There’s a kind of work moms do that doesn’t show up on calendars, chore charts, or resumes.
It doesn’t make noise.
It doesn’t ask for applause.
It just… lives in our heads and hearts.
And it’s exhausting in a way that sleep doesn’t fix.
REMEMBER "EVERYTHING"
Not just birthdays and appointments (though yes, those too).
I mean:
- Who hates crusts this week
- Which kid cried last night and why
- That the permission slip needs to be signed, but not with the wrong pen
- That the shoes that fit yesterday suddenly don’t today
- That someone is emotionally fragile because a LEGO broke in March and we never fully recovered
My brain is a filing cabinet, a calendar, a grocery list—all at once.

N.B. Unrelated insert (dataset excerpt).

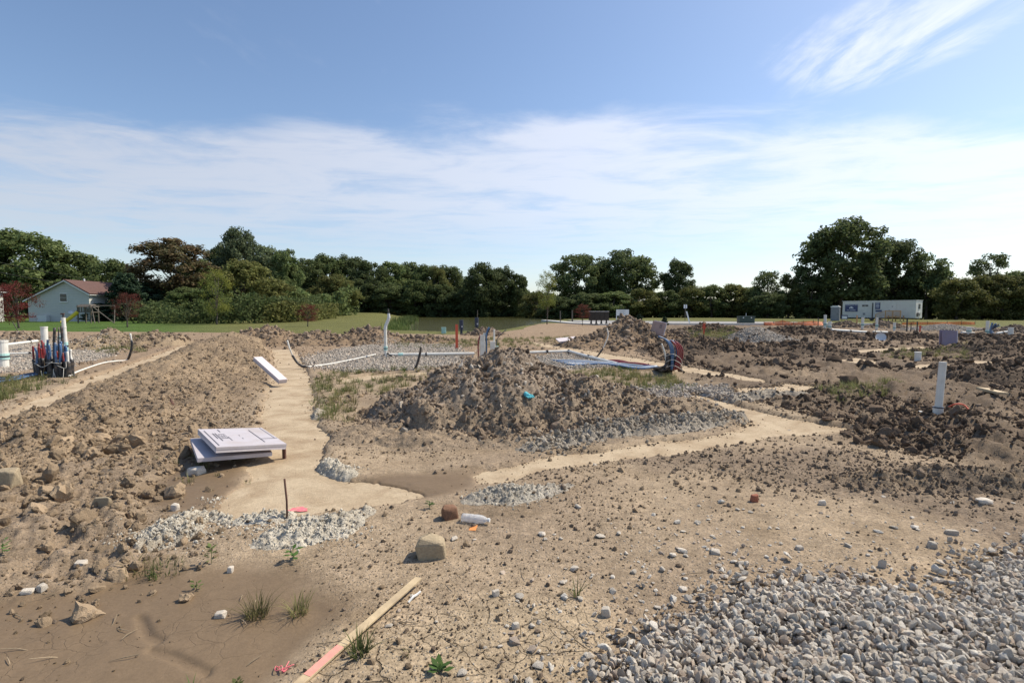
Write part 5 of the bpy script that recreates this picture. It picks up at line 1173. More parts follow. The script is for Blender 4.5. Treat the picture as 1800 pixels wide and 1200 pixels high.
b = G(1180, 660); Yb = b.y; lines = []
for k in range(6):
    o_ = 2.2 * k; dy = -.12 + .05 * k
    lines.append(('blue_tube', 'blue_tube', .021, [upt(1180 + o_ * .3, 650, dy), upt(1180 + o_ * .8, 628, dy), upt(1178 + o_, 610, dy), upt(1170 + o_ * 1.0, 597 + k, dy), upt(1157 + o_ * 1.2, 591 + 1.0 * k, dy)] if k < 3 else [upt(1184 + o_ * .3, 650, dy), upt(1186 + o_ * .6, 625, dy), upt(1182 + o_ * .7, 606, dy), upt(1172 + o_ * .9, 598, dy)]))
for k in range(4):
    o_ = 3.0 * k; dy = -.2 + .04 * k; lines.append(('red_tube', 'red_tube', .019, [upt(1184 + o_, 650, dy), upt(1191 + o_, 625, dy), upt(1189 + o_, 610, dy), upt(1180 + o_, 598 + rnd.uniform(-2, 3), dy)]))
lines.append(('white_tube', 'white_pipe', .02, [upt(1172, 645, -.2), upt(1169, 622, -.2), upt(1163, 604, -.2)]))
for k in range(11): lines.append(('black_sleeve', 'black', .034, [gp(1150 + 3 * k, 652 - 1.0 * k, .05), upt(1164 + 2 * k, 651 - rnd.uniform(0, 6), -.15 + .05 * k), upt(1171 + 1.9 * k, 640, -.2 + .05 * k), upt(1172 + 1.9 * k, 624 + rnd.uniform(-4, 3), -.2 + .05 * k)]))
for k in range(9): lines.append(('blue_tube' if k % 3 else 'white_tube', 'blue_tube' if k % 3 else 'white_pipe', .022, [gp(968 + 4 * k, 634 + k * 1.3, .03), gp(1020 + 4 * k, 636 + k * .8, .04), gp(1075 + 2 * k, 641 + k * .7, .05), gp(1120, 646 + k * .8, .05), gp(1155, 648 + k * .5, .07)]))
for k in range(6): lines.append(('red_tube', 'red_tube', .022, [gp(1045 + 5 * k, 634 + k, .04), gp(1090, 636 + k, .05), gp(1130, 640 + k, .05), gp(1160, 645 + .5 * k, .07)]))
ties = [[upt(1170, 626 + 10 * k, -.25), upt(1183, 622 + 10 * k, -.3), upt(1196, 630 + 9 * k, -.2), upt(1200, 640 + 6 * k, -.1)] for k in range(3)]
bundle('curved_tube_bundle', 'fan of blue and red tubes rising out of a black wrap beside the far footing', (b.x, b.y, topz(b.x, b.y)), lines, ties)
# left pipes
e = stub('wide white pipe stub with aqua coupling at the left edge', 5, 645, 47, 17, collar='aqua', coll_at=.42)
e = stub('white pipe stub with aqua lower half standing behind the tube bundle', 80, 626, 52, 10, collar='aqua', coll_at=.35)
e = stub('slim tall white pipe with a black tap on top behind the tube bundle', 117, 622, 64, 6, collar='aqua', coll_at=.22, lean=-.04)
hh = 64 / 900 * e.location.y
MB().tube([(-.04 * hh, 0, hh), (-.04 * hh, 0, hh + .12)], .03, 8).build('tap_stem', 'black', e); MB().box((-.04 * hh - .02, 0, hh + .14), (.12, .04, .05)).build('tap_handle', 'rust', e); MB().tube([(-.025 * hh, 0, hh * .72), (-.03 * hh, 0, hh * .76)], .065, 12).build('joint', 'white_pipe', e)
stub('short pale green and white stub between the two tall pipes on the left', 108, 612, 26, 8, collar='aqua', coll_at=.7)
for y0, y1, r, lab in ((620, 612, .055, 'upper white pipe lying across the gravel at the left'), (631, 629, .03, 'thin lower white pipe lying across the gravel at the left')):
    a, b = gp(12, y0, .06), gp(66, y1, .08); a.z = b.z = max(a.z, b.z) + (.22 if y0 == 620 else .1)
    e = empty('lying_white_pipe', a, 0, lab, 'pipe'); MB().tube([(0, 0, 0), b - a], r, 12).build('pipe', 'white_pipe', e)
    d_ = (b - a).normalized(); MB().tube([(b - a) * .72, (b - a) * .72 + d_ * .06], r * 1.2, 12).build('clamp', 'black', e)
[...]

And no one sees it because I don’t announce it.
I just quietly make sure life keeps moving.
FEELING EVERYTHING
I don’t just feel my feelings.
I feel everyone else’s.
I absorb the disappointment when plans change.

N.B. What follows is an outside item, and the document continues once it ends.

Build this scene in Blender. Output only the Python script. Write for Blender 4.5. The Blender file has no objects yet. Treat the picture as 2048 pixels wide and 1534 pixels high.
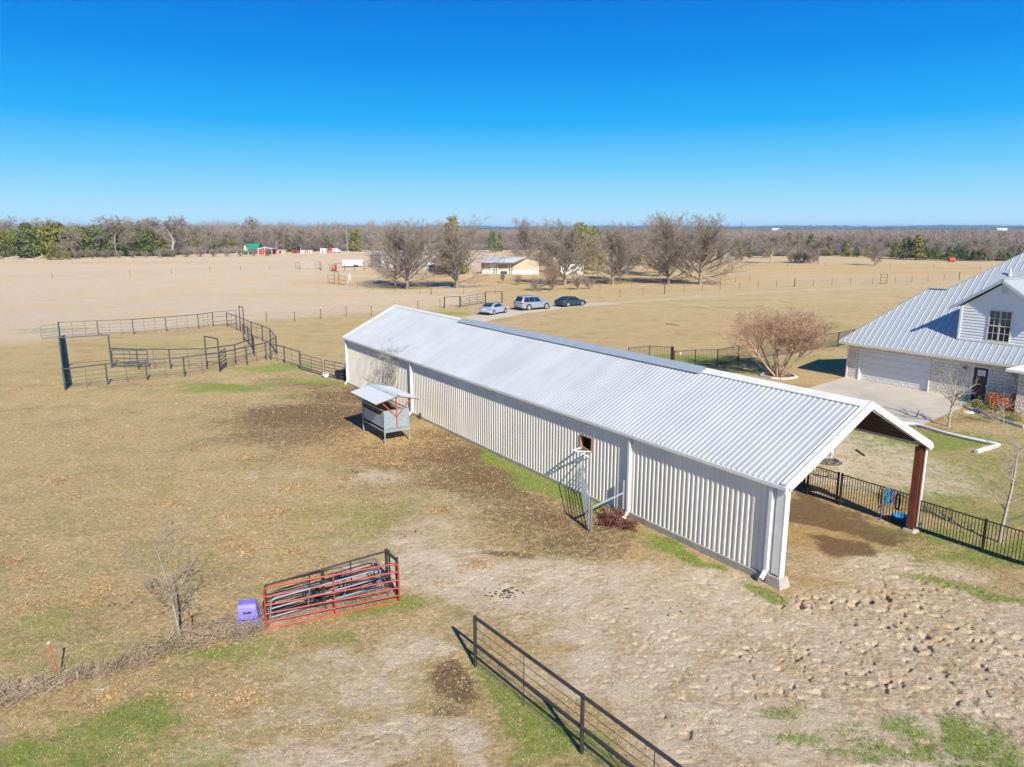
import bpy, math, random
import numpy as np
S = bpy.context.scene
COL = S.collection
R = math.radians

# ------------------------------------------------------------------ camera
HC, FC = 11.0, 1470.0                    # metres above ground, focal length in photo pixels (2048 wide)
TH = math.atan(310 / FC)
CT, ST = math.cos(TH), math.sin(TH)
cd = bpy.data.cameras.new('camera'); cam = bpy.data.objects.new('camera', cd); COL.objects.link(cam)
cam.location = (0, 0, HC); cam.rotation_euler = (math.pi / 2 - TH, 0, 0)
cd.sensor_width = 36; cd.lens = FC / 2048 * 36; cd.clip_end = 20000; cd.clip_start = .1
S.camera = cam
S.render.resolution_x = 1024; S.render.resolution_y = 767

# ------------------------------------------------------------------ sky, sun, exposure
SUN_EL = R(34.8); SUN_AZ = R(158.6)      # azimuth clockwise from +Y
w = bpy.data.worlds.new('World'); S.world = w; w.use_nodes = True
nt = w.node_tree; bg = nt.nodes['Background']
sk = nt.nodes.new('ShaderNodeTexSky'); sk.sky_type = 'NISHITA'; sk.sun_disc = False
sk.sun_elevation = SUN_EL; sk.sun_rotation = SUN_AZ
sk.altitude = 200; sk.air_density = 1.0; sk.dust_density = 0.15; sk.ozone_density = 5.0
tc = nt.nodes.new('ShaderNodeTexCoord')
mp = nt.nodes.new('ShaderNodeMapping'); mp.inputs['Scale'].default_value = (1, 1, 1.9)
mp.inputs['Location'].default_value = (0, 0, .10)
nt.links.new(tc.outputs['Generated'], mp.inputs['Vector']); nt.links.new(mp.outputs['Vector'], sk.inputs['Vector'])
sep = nt.nodes.new('ShaderNodeSeparateXYZ'); nt.links.new(tc.outputs['Generated'], sep.inputs[0])
grd = nt.nodes.new('ShaderNodeValToRGB'); grd.color_ramp.interpolation = 'LINEAR'
el = grd.color_ramp.elements
SKYC = [(0.0, (.30, .42, .48)), (.03, (.20, .38, .485)), (.075, (.085, .31, .49)), (.13, (.008, .22, .48)), (.20, (0, .145, .43)), (.27, (0, .10, .38)), (.5, (0, .06, .27)), (1, (.008, .05, .18))]
while len(el) < len(SKYC): el.new(.5)
for e_, (p_, c_) in zip(el, SKYC): e_.position = p_; e_.color = (*c_, 1)
nt.links.new(sep.outputs['Z'], grd.inputs['Fac'])
scl = nt.nodes.new('ShaderNodeVectorMath'); scl.operation = 'SCALE'; scl.inputs['Scale'].default_value = 1 / .13
nt.links.new(grd.outputs['Color'], scl.inputs[0])
mxs = nt.nodes.new('ShaderNodeMix'); mxs.data_type = 'RGBA'; mxs.inputs['Factor'].default_value = .975
nt.links.new(sk.outputs['Color'], mxs.inputs[6]); nt.links.new(scl.outputs['Vector'], mxs.inputs[7]); nt.links.new(mxs.outputs[2], bg.inputs['Color'])
bg.inputs['Strength'].default_value = 0.13
sl = bpy.data.lights.new('sun', 'SUN'); sl.energy = 4.2; sl.angle = R(.5); sl.color = (1, .935, .82)
so = bpy.data.objects.new('sun', sl); COL.objects.link(so)
SD = (math.sin(SUN_AZ) * math.cos(SUN_EL), math.cos(SUN_AZ) * math.cos(SUN_EL), math.sin(SUN_EL))
from mathutils import Vector
so.rotation_euler = Vector(SD).to_track_quat('Z', 'Y').to_euler(); so.location = (30, -80, 60)
S.view_settings.view_transform = 'Standard'; S.view_settings.look = 'None'
S.view_settings.gamma = 1; S.view_settings.exposure = 1.0
S.cycles.max_bounces = 6; S.cycles.transparent_max_bounces = 8
S.cycles.volume_bounces = 0

# ------------------------------------------------------------------ helpers
def P(px, py, z=0.0):
    """where the photo's pixel ray meets height z: used to survey the place"""
    u = px - 1024; v = py - 767
    t = (HC - z) / (v * CT + FC * ST)
    return (u * t, (FC * CT - v * ST) * t)

def newobj(name, me, mat=None, parent=None):
    if mat is not None: me.materials.append(mat)
    o = bpy.data.objects.new(name, me); COL.objects.link(o)
    if parent is not None: o.parent = parent
    return o

def mesh_np(name, V, F, smooth=False):
    V = np.asarray(V, dtype=np.float32); F = np.asarray(F, dtype=np.int32)
    me = bpy.data.meshes.new(name); k = F.shape[1]
    me.vertices.add(len(V)); me.vertices.foreach_set('co', V.ravel())
    me.loops.add(F.size); me.loops.foreach_set('vertex_index', F.ravel())
    me.polygons.add(len(F)); me.polygons.foreach_set('loop_start', np.arange(0, F.size, k, dtype=np.int32))
    me.update(calc_edges=True)
    if smooth: me.polygons.foreach_set('use_smooth', np.ones(len(F), dtype=bool))
    return me

def empty(name, loc, rz=0.0, label=None, cat=None, group=None):
    o = bpy.data.objects.new(name, None); COL.objects.link(o)
    o.location = loc if len(loc) == 3 else (loc[0], loc[1], 0); o.rotation_euler = (0, 0, rz); o.empty_display_size = .2
    tag(o, label, cat, group); return o
def tag(o, label=None, cat=None, group=None, kind=None):
    if label: o['label'] = label
    if cat: o['category'] = cat
    if group: o['group'] = group
    if kind: o['kind'] = kind
    return o
def copy_tree(o, parent=None):
    c = o.copy(); COL.objects.link(c); c.parent = parent
    for ch in list(o.children): copy_tree(ch, c)
    return c

class MB:
    def __init__(s): s.v = []; s.f = []
    def poly(s, pts):
        n = len(s.v); s.v += [tuple(p) for p in pts]; s.f.append(tuple(range(n, n + len(pts)))); return s
    def box(s, x0, x1, y0, y1, z0, z1):
        return s.hexa([(x0,y0,z0),(x1,y0,z0),(x1,y1,z0),(x0,y1,z0),(x0,y0,z1),(x1,y0,z1),(x1,y1,z1),(x0,y1,z1)])
    def hexa(s, c):
        n = len(s.v); s.v += [tuple(p) for p in c]
        s.f += [tuple(n + i for i in q) for q in ((0,3,2,1),(4,5,6,7),(0,1,5,4),(1,2,6,5),(2,3,7,6),(3,0,4,7))]; return s
    def tube(s, a, b, r, n=6, r2=None, cap=True):
        r2 = r if r2 is None else r2
        a = Vector(a); b = Vector(b); d = (b - a)
        if d.length < 1e-6: return s
        d.normalize(); u = d.orthogonal().normalized(); w_ = d.cross(u)
        k = len(s.v)
        for p, rr in ((a, r), (b, r2)):
            for i in range(n):
                t = 2 * math.pi * i / n + .3
                s.v.append(tuple(p + (u * math.cos(t) + w_ * math.sin(t)) * rr))
        for i in range(n): j = (i + 1) % n; s.f.append((k + i, k + j, k + n + j, k + n + i))
        if cap:
            q = len(s.v); s.v += s.v[k:k + 2 * n]
            s.f.append(tuple(q + n - 1 - i for i in range(n))); s.f.append(tuple(q + n + i for i in range(n)))
        return s
    def path(s, pts, r, n=6):
        for a, b in zip(pts, pts[1:]): s.tube(a, b, r, n)
        return s
    def beam(s, a, b, w_, h):
        """bar with rectangular section, width w horizontally and height h"""
        a = Vector(a); b = Vector(b); d = (b - a).normalized()
        side = d.cross(Vector((0, 0, 1)))
        if side.length < 1e-3: side = Vector((1, 0, 0))
        side.normalize(); up = side.cross(d)
        c = []
        for p in (a, b):
            for sx, sz in ((-1, -1), (1, -1), (1, 1), (-1, 1)): c.append(p + side * sx * w_ / 2 + up * sz * h / 2)
        return s.hexa([c[0], c[1], c[5], c[4], c[3], c[2], c[6], c[7]])
    def build(s, name, mat, parent=None, smooth=False, bevel=0):
        me = bpy.data.meshes.new(name); me.from_pydata(s.v, [], s.f)
        if smooth: me.polygons.foreach_set('use_smooth', [len(p.vertices) == 4 for p in me.polygons])
        me.update(); o = newobj(name, me, mat, parent)
        if bevel:
            m = o.modifiers.new('bevel', 'BEVEL'); m.width = bevel; m.segments = 2; m.limit_method = 'ANGLE'
        return o

# value noise
def _h(ix, iy, seed):
    n = (ix * 374761393 + iy * 668265263 + seed * 1442695041) & 0x7fffffff
    n = ((n ^ (n >> 13)) * 1274126177) & 0x7fffffff
    return ((n ^ (n >> 16)) & 0xffff) / 65535.0
def vn(x, y, sc, seed=0):
    x = np.asarray(x, dtype=np.float64) / sc; y = np.asarray(y, dtype=np.float64) / sc
    ix = np.floor(x).astype(np.int64); iy = np.floor(y).astype(np.int64); fx = x - ix; fy = y - iy
    fx = fx * fx * (3 - 2 * fx); fy = fy * fy * (3 - 2 * fy)
    a = _h(ix, iy, seed); b = _h(ix + 1, iy, seed); c = _h(ix, iy + 1, seed); d = _h(ix + 1, iy + 1, seed)
    return (a * (1 - fx) + b * fx) * (1 - fy) + (c * (1 - fx) + d * fx) * fy

# ------------------------------------------------------------------ materials
def nodemat(name):
    m = bpy.data.materials.new(name); m.use_nodes = True
    return m, m.node_tree, m.node_tree.nodes['Principled BSDF']
def N(nt, t, **kw):
    n = nt.nodes.new(t)
    for k, v in kw.items():
        if k in n.inputs: n.inputs[k].default_value = v
        else: setattr(n, k, v)
    return n
def ramp(nt, pts):
    r = nt.nodes.new('ShaderNodeValToRGB'); e = r.color_ramp.elements
    while len(e) < len(pts): e.new(.5)
    for i, (p, c) in enumerate(pts): e[i].position = p; e[i].color = (*c, 1) if len(c) == 3 else c
    return r
def mat(name, col, rough=.6, metal=0.0, var=.12, scale=3.0, col2=None, bump=0.0, bscale=40, coord='Object', spec=.5, detail=6):
    """procedural paint, metal, wood or bark: two tones mixed by noise, fine bump"""
    m, nt, b = nodemat(name)
    tcn = N(nt, 'ShaderNodeTexCoord')
    nz = N(nt, 'ShaderNodeTexNoise', Scale=scale, Detail=detail, Roughness=.65)
    nt.links.new(tcn.outputs[coord], nz.inputs['Vector'])
    c2 = col2 or tuple(max(0, c * (1 - var * 2)) for c in col)
    rp = ramp(nt, [(.35, c2), (.62, col)])
    nt.links.new(nz.outputs['Fac'], rp.inputs['Fac']); nt.links.new(rp.outputs['Color'], b.inputs['Base Color'])
    b.inputs['Roughness'].default_value = rough; b.inputs['Metallic'].default_value = metal
    b.inputs['Specular IOR Level'].default_value = spec
    if bump:
        n2 = N(nt, 'ShaderNodeTexNoise', Scale=bscale, Detail=4.0)
        bp = N(nt, 'ShaderNodeBump', Strength=bump, Distance=.02)
        nt.links.new(tcn.outputs[coord], n2.inputs['Vector']); nt.links.new(n2.outputs['Fac'], bp.inputs['Height'])
        nt.links.new(bp.outputs['Normal'], b.inputs['Normal'])
    return m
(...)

I carry the anxiety when someone’s struggling.
I sense the mood shift before a meltdown even happens.
I can tell when something is “off” without anyone saying a word.
And while I’m doing that, I’m still:
- Making dinner
- Answering questions
- Smiling through it
- Being the calm place to land
Sometimes I wonder if I’m tired because I’m busy…
or because I’m holding so much emotional weight that no one handed me—but I picked up anyway.
HOLDING IT TOGETHER SO EVERYONE ELSE CAN FALL APART
This one hits hardest.
Because somehow, moms become the place where everything can unravel safely.
Everyone else gets to lose it:
- The kids melt down
- The day falls apart
- The emotions spill everywhere
And I stay steady.
Not because I don’t feel it—
but because someone has to keep the ground from cracking open.
I hold it together so my kids can fall apart and still feel safe.
I hold it together so my family doesn’t feel the edges of my worry.
I hold it together because if I don’t… who will?
And that strength?
It’s quiet.
It’s invisible.
It’s rarely thanked.
But it’s real.
THE PART NO ONE TALKS ABOUT
The hardest part isn’t that no one notices.
It’s that we’ve gotten so good at doing this emotional labor that it looks effortless.
Like it doesn’t cost us anything.
But it does.
It costs energy.
It costs rest.
It costs pieces of ourselves we don’t always get back.
So if you’re a mom reading this and feeling seen for the first time today,
you’re not imagining the weight you carry.
It’s real.
It matters.
And you’re allowed to be tired from work no one sees.
💛 A quiet hooray to the moms holding the invisible load.